On the social media, a lot of my friends are game designers on one side of the academic divide or the other. I get a lot of posts about the process of development, upcoming projects, relevant press, etc. From the academics, I get a lot of links to things I should read, things I have read and should write about, etc. It's always a bit disarming, as I become aware to what extent I've fallen out of the loop on gaming culture.

I still game, of course, and often do so obsessively. But between the mono crisis and the fibro crisis, there's been a definite bias towards games I can play with the sound off while keeping one eye on Netflix on Demand. My long, futile war against multitasking has taken some ignominious defeats, and I can't imagine that my attention span--never quite as strong as that of my book-readin' counterparts--has entirely avoided the attrition. Depression makes it hard to do new things, and my late preference for comfort-food gaming is probably a manifestation of that as well.

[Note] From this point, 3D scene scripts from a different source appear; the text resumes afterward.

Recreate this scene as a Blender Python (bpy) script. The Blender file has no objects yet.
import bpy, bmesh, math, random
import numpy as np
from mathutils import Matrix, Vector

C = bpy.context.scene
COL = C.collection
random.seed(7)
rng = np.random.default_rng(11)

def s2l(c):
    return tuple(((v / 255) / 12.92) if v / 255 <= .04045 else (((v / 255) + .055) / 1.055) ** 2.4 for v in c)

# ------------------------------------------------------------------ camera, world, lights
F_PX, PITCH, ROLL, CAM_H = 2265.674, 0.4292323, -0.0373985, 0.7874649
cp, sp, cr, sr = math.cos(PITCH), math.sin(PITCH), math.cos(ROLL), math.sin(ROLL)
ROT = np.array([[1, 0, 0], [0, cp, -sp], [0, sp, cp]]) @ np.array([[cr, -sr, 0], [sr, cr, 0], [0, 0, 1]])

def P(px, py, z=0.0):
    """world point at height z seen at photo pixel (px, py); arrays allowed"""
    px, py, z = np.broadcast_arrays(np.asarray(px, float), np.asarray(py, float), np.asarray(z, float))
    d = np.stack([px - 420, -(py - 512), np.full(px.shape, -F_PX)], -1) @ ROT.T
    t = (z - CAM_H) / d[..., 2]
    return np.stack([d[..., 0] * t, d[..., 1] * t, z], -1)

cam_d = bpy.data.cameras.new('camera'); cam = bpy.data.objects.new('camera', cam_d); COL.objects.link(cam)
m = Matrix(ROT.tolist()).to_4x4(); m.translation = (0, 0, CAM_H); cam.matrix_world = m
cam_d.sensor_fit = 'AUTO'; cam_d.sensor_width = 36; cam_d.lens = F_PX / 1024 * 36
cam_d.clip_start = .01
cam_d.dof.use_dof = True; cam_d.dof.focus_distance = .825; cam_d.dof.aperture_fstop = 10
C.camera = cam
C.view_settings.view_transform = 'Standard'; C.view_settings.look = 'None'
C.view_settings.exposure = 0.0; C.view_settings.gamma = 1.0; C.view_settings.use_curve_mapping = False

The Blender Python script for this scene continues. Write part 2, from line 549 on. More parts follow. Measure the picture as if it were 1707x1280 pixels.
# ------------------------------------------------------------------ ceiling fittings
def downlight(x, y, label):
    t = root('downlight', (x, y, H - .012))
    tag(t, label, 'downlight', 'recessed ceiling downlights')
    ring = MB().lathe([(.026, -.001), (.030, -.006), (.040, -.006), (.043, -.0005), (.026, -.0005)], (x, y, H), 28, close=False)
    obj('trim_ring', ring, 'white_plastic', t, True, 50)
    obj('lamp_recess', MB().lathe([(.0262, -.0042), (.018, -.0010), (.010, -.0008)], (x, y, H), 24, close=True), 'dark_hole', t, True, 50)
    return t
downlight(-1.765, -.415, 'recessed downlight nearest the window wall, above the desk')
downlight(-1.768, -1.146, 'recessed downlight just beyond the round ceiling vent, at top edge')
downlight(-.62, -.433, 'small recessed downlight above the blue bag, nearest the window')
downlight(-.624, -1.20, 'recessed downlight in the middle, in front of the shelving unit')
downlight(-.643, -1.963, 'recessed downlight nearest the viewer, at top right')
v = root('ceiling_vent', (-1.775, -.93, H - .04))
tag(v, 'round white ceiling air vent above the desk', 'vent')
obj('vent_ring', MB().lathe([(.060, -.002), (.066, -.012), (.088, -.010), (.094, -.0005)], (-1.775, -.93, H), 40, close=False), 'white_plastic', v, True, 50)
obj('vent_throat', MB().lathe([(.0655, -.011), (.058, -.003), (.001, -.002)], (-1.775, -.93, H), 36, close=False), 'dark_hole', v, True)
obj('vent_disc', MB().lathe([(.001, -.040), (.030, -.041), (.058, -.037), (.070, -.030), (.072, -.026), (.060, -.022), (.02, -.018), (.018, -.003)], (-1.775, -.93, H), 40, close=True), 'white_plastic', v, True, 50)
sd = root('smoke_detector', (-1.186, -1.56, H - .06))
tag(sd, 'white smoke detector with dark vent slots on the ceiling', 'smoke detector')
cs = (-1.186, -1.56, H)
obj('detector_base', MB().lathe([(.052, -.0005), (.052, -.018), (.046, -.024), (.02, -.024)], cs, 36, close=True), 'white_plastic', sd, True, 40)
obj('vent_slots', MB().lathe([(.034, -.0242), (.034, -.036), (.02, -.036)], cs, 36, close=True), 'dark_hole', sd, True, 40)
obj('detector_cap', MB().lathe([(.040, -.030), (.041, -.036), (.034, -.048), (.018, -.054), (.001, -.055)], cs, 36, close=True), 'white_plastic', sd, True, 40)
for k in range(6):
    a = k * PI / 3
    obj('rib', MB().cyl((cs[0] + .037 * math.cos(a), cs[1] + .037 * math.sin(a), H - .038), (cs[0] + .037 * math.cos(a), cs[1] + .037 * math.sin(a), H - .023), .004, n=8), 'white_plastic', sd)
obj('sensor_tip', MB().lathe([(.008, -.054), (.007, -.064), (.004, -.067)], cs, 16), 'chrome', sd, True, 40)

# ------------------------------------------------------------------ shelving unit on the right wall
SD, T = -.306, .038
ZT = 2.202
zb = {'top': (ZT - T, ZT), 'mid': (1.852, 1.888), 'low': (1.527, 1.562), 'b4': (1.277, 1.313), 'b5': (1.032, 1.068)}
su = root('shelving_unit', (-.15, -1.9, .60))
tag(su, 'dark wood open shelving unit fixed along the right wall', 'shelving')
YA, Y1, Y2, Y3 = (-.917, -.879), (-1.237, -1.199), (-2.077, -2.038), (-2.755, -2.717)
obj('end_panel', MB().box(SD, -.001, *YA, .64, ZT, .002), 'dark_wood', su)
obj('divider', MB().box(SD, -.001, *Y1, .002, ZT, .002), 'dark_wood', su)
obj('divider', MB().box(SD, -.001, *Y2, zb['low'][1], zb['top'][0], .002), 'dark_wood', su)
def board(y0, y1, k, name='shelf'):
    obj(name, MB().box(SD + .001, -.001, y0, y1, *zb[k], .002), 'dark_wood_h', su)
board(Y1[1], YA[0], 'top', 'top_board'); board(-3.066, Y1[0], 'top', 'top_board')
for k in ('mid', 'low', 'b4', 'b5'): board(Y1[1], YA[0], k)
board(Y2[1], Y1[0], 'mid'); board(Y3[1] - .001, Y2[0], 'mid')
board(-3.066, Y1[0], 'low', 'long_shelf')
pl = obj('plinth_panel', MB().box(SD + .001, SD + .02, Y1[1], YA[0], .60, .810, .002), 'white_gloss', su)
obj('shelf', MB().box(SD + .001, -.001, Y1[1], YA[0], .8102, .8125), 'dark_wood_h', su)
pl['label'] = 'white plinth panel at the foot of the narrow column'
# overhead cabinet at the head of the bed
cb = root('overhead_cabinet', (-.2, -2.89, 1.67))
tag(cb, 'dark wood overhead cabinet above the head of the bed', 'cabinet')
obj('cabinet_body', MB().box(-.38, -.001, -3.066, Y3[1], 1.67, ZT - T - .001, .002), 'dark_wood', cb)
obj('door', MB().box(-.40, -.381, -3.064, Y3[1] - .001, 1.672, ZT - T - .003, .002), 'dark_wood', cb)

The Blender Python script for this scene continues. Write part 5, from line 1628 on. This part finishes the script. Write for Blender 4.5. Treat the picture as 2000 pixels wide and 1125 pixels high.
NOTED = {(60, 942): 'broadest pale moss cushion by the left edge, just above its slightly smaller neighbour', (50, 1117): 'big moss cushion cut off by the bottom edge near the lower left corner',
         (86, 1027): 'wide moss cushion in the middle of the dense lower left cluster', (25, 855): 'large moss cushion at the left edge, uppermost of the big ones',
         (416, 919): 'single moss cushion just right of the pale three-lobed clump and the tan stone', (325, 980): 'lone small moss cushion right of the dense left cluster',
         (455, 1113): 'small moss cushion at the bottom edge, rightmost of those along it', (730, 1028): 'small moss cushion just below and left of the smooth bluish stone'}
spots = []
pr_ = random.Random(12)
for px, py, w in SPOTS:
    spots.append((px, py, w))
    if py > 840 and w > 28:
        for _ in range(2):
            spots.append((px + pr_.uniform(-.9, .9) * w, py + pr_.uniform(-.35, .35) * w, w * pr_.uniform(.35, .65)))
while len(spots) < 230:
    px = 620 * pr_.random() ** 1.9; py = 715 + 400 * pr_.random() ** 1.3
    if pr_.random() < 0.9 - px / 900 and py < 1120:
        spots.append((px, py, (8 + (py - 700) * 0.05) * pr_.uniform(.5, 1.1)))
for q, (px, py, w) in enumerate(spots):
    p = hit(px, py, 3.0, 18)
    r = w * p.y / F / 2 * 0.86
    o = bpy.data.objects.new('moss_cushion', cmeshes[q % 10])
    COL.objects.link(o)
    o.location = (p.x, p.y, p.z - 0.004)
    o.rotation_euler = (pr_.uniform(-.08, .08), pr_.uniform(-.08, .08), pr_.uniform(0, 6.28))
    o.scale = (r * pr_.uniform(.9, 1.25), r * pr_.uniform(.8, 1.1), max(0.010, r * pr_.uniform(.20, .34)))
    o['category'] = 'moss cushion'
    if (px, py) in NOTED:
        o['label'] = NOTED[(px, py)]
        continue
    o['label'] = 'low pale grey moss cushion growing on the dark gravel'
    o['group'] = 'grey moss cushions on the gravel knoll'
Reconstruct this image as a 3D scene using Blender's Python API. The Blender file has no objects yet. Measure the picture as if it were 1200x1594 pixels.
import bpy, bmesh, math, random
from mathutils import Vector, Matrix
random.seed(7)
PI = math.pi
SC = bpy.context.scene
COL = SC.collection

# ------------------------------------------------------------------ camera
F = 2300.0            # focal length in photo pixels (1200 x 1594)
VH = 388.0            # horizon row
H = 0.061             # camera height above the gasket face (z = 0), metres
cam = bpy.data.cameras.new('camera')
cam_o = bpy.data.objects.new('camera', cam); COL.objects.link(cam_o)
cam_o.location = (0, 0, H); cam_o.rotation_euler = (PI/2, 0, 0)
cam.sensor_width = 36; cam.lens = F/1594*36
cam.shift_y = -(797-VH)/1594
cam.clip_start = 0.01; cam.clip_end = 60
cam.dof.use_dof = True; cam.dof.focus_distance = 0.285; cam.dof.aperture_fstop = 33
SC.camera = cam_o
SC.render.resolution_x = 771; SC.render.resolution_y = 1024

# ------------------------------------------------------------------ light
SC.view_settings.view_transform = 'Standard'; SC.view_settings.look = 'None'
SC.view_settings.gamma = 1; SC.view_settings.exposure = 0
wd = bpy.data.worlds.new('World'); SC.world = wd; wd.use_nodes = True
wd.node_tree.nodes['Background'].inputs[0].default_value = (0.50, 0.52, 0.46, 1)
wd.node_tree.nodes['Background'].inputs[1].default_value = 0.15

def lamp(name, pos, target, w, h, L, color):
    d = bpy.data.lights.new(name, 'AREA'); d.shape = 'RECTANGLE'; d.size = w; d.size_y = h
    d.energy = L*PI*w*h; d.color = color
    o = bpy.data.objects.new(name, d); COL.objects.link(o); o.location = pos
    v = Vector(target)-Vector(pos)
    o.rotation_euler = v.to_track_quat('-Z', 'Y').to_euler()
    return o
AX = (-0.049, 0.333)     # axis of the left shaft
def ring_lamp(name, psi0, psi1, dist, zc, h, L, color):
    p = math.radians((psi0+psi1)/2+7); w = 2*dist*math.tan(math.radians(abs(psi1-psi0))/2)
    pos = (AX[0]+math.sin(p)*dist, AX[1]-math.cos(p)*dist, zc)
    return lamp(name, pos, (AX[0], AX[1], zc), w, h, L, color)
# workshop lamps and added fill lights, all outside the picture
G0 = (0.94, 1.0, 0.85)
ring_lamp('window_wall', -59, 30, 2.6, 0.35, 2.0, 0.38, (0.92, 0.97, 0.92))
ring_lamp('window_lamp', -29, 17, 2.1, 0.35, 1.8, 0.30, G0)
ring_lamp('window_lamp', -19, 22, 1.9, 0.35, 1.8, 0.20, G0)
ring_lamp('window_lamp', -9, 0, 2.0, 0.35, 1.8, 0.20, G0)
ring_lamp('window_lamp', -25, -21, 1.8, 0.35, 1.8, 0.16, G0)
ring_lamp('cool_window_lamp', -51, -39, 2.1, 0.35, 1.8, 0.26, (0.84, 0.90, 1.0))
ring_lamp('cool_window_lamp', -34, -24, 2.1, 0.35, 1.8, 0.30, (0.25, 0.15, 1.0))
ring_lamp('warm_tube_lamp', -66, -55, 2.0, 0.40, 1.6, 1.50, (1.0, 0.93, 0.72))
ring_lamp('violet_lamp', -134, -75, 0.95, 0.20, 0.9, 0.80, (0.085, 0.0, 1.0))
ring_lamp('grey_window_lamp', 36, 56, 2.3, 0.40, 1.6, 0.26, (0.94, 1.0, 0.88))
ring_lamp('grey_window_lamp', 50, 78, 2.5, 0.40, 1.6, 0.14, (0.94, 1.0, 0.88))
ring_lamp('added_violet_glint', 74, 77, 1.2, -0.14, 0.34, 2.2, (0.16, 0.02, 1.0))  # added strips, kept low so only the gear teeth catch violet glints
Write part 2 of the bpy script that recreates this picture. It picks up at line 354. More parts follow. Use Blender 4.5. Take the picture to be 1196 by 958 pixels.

Still, I am more fortunate than most. There are worse unhealthy preoccupations than the Nintendo DS, to my mind the most perfect game console yet devised. Might & Magic: Clash of Heroes.. . Professor Layton, Advance Wars: Days of Ruin, Dawn of Discovery...not a bad deal for a perpetually novice strategy gamer with an affinity for narrative and extensive replay.

The World Ends With You, a game that stands in the very narrow group of games whose titles refer to profound philosophical assertions (cf. Little Red Riding Hood's Zombie BBQ), is a game I've spent years trying to find something significant to write about. Don't get me wrong: I love WEWY. Not in the way I love, say, G.K. Chesterton, or Lady Gaga. It's the kind of love one can only acquire from a Blockbuster Video employee ten minutes before midnight.

The trouble with writing about WEWY is that anything meaningful I could think of to say about the game would be read, heard, and felt by a player more beautifully than any mediated translation I could throw together. The plot, if you go in fresh, is thick with twists, and spoilers would abound in even the most perfunctory summary. Think Pokemon meets Job.

The best I can do, in terms of commentary, is to note that I am terrified of a sequel, not merely for fear of fucking up a really great story, but because I really can't imagine the game working on any apparatus without two vertically stacked screens. The conceit that there is no such thing as a shared reality ought to be challenged, at least for the player, by battles that ask her to control (and therefore, "be") two characters at once. Happens all the time in strategy games, after all. But usually the controls themselves are optimized for this purpose. In WEWY, you play Neku with the stylus and a guest with the d-pad, and like so many things in this game, it should be an unplayable mess, but somehow, it works. Even though it's not strictly possible to actively watch both screens at once, you learn to slip from one to the other as needed, and gradually, your attention becomes more fluid, the slippage less binary. You're not playing as both characters simultaneously, and you're not exactly playing as each in sequence; you're a thing between the screens, between the characters, responding to stimuli and moving on.

The tendency to refer to the character on screen as "me" seems to be endemic as gaming, so it's oddly profound to be reminded that Neku is only Neku, and Shiki is only Shiki, and I...I am only me, chronically unemployed, dangerously unhealthy, and still capable of enjoying the moment.

If you like beans, buy a coffee shop. If you like ideas, I suppose blogging have to do.